▶ _Task directions_
Each record below should be output verbatim, without pictures.

[START Material for this exercise]

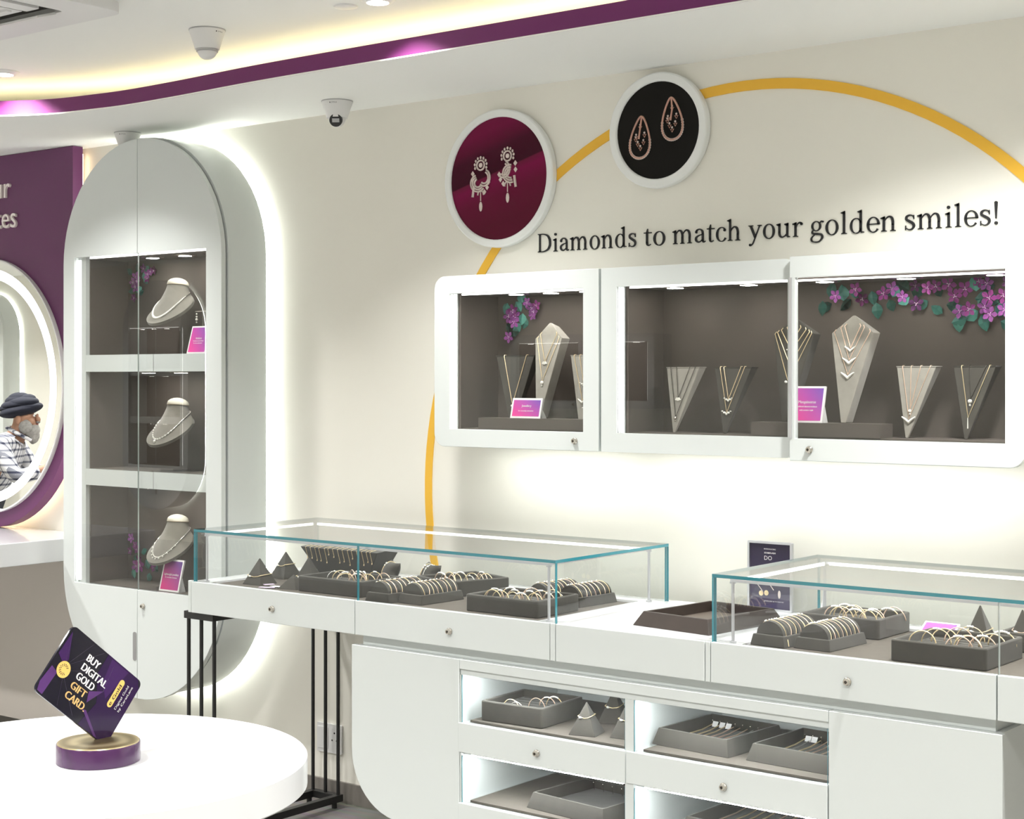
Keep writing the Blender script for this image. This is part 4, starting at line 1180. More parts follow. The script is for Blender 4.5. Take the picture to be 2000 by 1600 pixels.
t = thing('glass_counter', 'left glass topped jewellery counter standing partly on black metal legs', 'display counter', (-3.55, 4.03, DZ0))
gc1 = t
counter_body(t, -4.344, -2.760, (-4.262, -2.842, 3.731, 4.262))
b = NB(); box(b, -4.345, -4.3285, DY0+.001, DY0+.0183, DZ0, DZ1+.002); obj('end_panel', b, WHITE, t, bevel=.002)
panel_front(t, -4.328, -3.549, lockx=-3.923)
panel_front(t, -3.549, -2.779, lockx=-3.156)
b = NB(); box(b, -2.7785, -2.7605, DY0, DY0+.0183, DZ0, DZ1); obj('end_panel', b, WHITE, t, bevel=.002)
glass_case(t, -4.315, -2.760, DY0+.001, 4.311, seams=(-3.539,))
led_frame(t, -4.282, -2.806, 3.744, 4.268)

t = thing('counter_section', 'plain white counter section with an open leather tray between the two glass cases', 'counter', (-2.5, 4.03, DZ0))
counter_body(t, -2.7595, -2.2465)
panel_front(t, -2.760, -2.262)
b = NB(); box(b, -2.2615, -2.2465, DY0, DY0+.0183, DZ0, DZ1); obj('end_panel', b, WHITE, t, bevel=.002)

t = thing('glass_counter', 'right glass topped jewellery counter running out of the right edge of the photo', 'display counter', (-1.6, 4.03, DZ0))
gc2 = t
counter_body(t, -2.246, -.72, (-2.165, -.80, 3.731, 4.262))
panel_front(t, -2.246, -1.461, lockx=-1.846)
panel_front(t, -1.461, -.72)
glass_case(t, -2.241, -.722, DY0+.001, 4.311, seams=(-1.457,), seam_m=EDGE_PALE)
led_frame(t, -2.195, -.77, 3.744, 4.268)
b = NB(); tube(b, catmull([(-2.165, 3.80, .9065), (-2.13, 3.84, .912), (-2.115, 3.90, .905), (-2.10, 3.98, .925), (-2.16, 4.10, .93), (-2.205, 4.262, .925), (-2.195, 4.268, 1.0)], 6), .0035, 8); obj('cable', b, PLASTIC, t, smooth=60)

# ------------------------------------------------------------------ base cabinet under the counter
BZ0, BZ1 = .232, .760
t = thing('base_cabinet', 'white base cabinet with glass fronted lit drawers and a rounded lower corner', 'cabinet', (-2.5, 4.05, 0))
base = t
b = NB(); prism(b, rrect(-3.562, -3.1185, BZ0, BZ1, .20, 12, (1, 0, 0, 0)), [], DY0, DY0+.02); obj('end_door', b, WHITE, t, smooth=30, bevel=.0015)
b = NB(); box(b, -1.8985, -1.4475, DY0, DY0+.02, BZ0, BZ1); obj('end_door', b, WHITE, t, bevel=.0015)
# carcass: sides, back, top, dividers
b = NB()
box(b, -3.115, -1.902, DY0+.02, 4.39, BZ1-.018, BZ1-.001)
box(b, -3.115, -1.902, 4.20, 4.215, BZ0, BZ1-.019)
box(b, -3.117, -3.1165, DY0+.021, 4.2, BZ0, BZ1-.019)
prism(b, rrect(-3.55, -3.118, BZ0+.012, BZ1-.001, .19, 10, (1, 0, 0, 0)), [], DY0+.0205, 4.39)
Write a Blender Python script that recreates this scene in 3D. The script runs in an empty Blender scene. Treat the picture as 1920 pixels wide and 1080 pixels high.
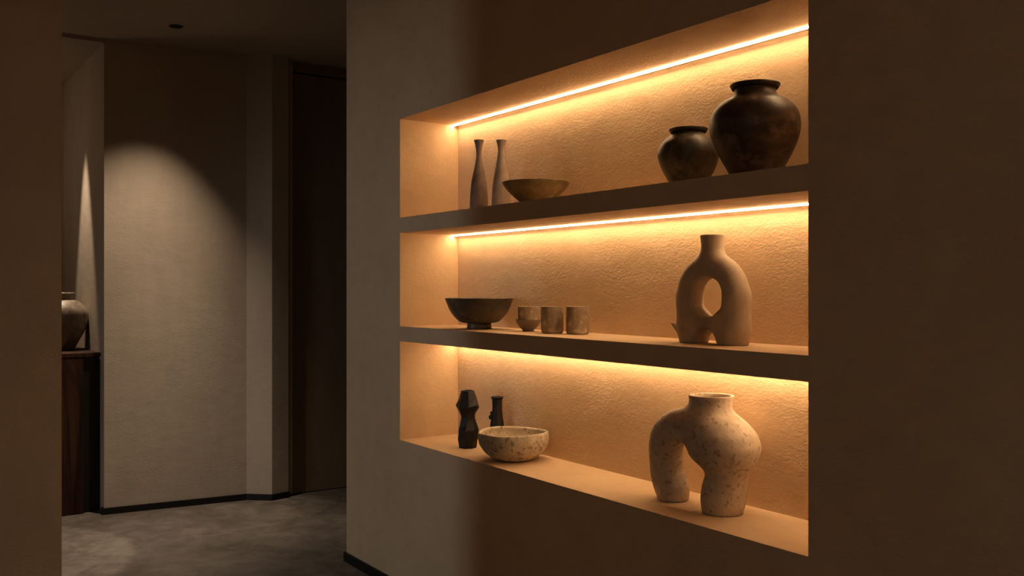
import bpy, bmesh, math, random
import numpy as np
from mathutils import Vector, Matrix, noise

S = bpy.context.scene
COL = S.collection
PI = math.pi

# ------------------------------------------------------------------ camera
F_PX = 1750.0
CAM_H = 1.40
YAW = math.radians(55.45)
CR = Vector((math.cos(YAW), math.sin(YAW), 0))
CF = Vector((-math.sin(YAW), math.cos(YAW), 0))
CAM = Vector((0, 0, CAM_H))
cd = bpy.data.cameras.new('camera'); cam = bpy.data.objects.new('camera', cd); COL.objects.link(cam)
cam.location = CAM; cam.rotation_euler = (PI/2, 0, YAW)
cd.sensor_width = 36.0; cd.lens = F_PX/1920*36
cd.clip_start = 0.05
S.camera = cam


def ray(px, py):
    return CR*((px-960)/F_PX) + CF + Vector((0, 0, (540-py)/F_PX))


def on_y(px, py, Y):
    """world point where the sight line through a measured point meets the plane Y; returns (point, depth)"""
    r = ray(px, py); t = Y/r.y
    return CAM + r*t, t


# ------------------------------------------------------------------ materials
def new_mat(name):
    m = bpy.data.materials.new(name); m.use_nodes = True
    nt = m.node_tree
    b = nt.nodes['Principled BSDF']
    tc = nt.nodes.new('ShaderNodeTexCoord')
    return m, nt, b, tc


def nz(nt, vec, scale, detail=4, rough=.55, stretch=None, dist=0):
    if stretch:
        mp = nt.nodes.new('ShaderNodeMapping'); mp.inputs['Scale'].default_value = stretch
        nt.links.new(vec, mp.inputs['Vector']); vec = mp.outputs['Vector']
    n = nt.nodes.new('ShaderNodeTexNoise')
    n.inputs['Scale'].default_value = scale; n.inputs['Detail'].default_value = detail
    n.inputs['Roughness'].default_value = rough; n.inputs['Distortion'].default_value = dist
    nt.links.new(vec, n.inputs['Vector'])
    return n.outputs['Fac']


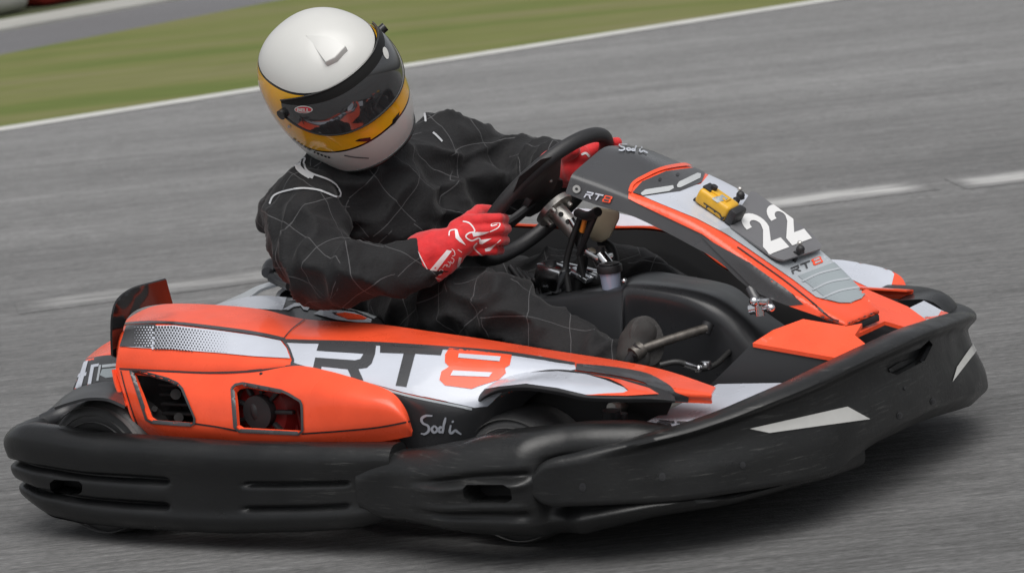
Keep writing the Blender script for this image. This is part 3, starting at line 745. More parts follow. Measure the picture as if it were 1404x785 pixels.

[END Material for this exercise]

▶ _Result_
Keep writing the Blender script for this image. This is part 4, starting at line 1180. More parts follow. The script is for Blender 4.5. Take the picture to be 2000 by 1600 pixels.
t = thing('glass_counter', 'left glass topped jewellery counter standing partly on black metal legs', 'display counter', (-3.55, 4.03, DZ0))
gc1 = t
counter_body(t, -4.344, -2.760, (-4.262, -2.842, 3.731, 4.262))
b = NB(); box(b, -4.345, -4.3285, DY0+.001, DY0+.0183, DZ0, DZ1+.002); obj('end_panel', b, WHITE, t, bevel=.002)
panel_front(t, -4.328, -3.549, lockx=-3.923)
panel_front(t, -3.549, -2.779, lockx=-3.156)
b = NB(); box(b, -2.7785, -2.7605, DY0, DY0+.0183, DZ0, DZ1); obj('end_panel', b, WHITE, t, bevel=.002)
glass_case(t, -4.315, -2.760, DY0+.001, 4.311, seams=(-3.539,))
led_frame(t, -4.282, -2.806, 3.744, 4.268)

t = thing('counter_section', 'plain white counter section with an open leather tray between the two glass cases', 'counter', (-2.5, 4.03, DZ0))
counter_body(t, -2.7595, -2.2465)
panel_front(t, -2.760, -2.262)
b = NB(); box(b, -2.2615, -2.2465, DY0, DY0+.0183, DZ0, DZ1); obj('end_panel', b, WHITE, t, bevel=.002)

t = thing('glass_counter', 'right glass topped jewellery counter running out of the right edge of the photo', 'display counter', (-1.6, 4.03, DZ0))
gc2 = t
counter_body(t, -2.246, -.72, (-2.165, -.80, 3.731, 4.262))
panel_front(t, -2.246, -1.461, lockx=-1.846)
panel_front(t, -1.461, -.72)
glass_case(t, -2.241, -.722, DY0+.001, 4.311, seams=(-1.457,), seam_m=EDGE_PALE)
led_frame(t, -2.195, -.77, 3.744, 4.268)
b = NB(); tube(b, catmull([(-2.165, 3.80, .9065), (-2.13, 3.84, .912), (-2.115, 3.90, .905), (-2.10, 3.98, .925), (-2.16, 4.10, .93), (-2.205, 4.262, .925), (-2.195, 4.268, 1.0)], 6), .0035, 8); obj('cable', b, PLASTIC, t, smooth=60)

# ------------------------------------------------------------------ base cabinet under the counter
BZ0, BZ1 = .232, .760
t = thing('base_cabinet', 'white base cabinet with glass fronted lit drawers and a rounded lower corner', 'cabinet', (-2.5, 4.05, 0))
base = t
b = NB(); prism(b, rrect(-3.562, -3.1185, BZ0, BZ1, .20, 12, (1, 0, 0, 0)), [], DY0, DY0+.02); obj('end_door', b, WHITE, t, smooth=30, bevel=.0015)
b = NB(); box(b, -1.8985, -1.4475, DY0, DY0+.02, BZ0, BZ1); obj('end_door', b, WHITE, t, bevel=.0015)
# carcass: sides, back, top, dividers
b = NB()
box(b, -3.115, -1.902, DY0+.02, 4.39, BZ1-.018, BZ1-.001)
box(b, -3.115, -1.902, 4.20, 4.215, BZ0, BZ1-.019)
box(b, -3.117, -3.1165, DY0+.021, 4.2, BZ0, BZ1-.019)
prism(b, rrect(-3.55, -3.118, BZ0+.012, BZ1-.001, .19, 10, (1, 0, 0, 0)), [], DY0+.0205, 4.39)
Write a Blender Python script that recreates this scene in 3D. The script runs in an empty Blender scene. Treat the picture as 1920 pixels wide and 1080 pixels high.
import bpy, bmesh, math, random
import numpy as np
from mathutils import Vector, Matrix, noise

S = bpy.context.scene
COL = S.collection
PI = math.pi

# ------------------------------------------------------------------ camera
F_PX = 1750.0
CAM_H = 1.40
YAW = math.radians(55.45)
CR = Vector((math.cos(YAW), math.sin(YAW), 0))
CF = Vector((-math.sin(YAW), math.cos(YAW), 0))
CAM = Vector((0, 0, CAM_H))
cd = bpy.data.cameras.new('camera'); cam = bpy.data.objects.new('camera', cd); COL.objects.link(cam)
cam.location = CAM; cam.rotation_euler = (PI/2, 0, YAW)
cd.sensor_width = 36.0; cd.lens = F_PX/1920*36
cd.clip_start = 0.05
S.camera = cam


def ray(px, py):
    return CR*((px-960)/F_PX) + CF + Vector((0, 0, (540-py)/F_PX))


def on_y(px, py, Y):
    """world point where the sight line through a measured point meets the plane Y; returns (point, depth)"""
    r = ray(px, py); t = Y/r.y
    return CAM + r*t, t


# ------------------------------------------------------------------ materials
def new_mat(name):
    m = bpy.data.materials.new(name); m.use_nodes = True
    nt = m.node_tree
    b = nt.nodes['Principled BSDF']
    tc = nt.nodes.new('ShaderNodeTexCoord')
    return m, nt, b, tc


def nz(nt, vec, scale, detail=4, rough=.55, stretch=None, dist=0):
    if stretch:
        mp = nt.nodes.new('ShaderNodeMapping'); mp.inputs['Scale'].default_value = stretch
        nt.links.new(vec, mp.inputs['Vector']); vec = mp.outputs['Vector']
    n = nt.nodes.new('ShaderNodeTexNoise')
    n.inputs['Scale'].default_value = scale; n.inputs['Detail'].default_value = detail
    n.inputs['Roughness'].default_value = rough; n.inputs['Distortion'].default_value = dist
    nt.links.new(vec, n.inputs['Vector'])
    return n.outputs['Fac']


Keep writing the Blender script for this image. This is part 3, starting at line 745. More parts follow. Measure the picture as if it were 1404x785 pixels.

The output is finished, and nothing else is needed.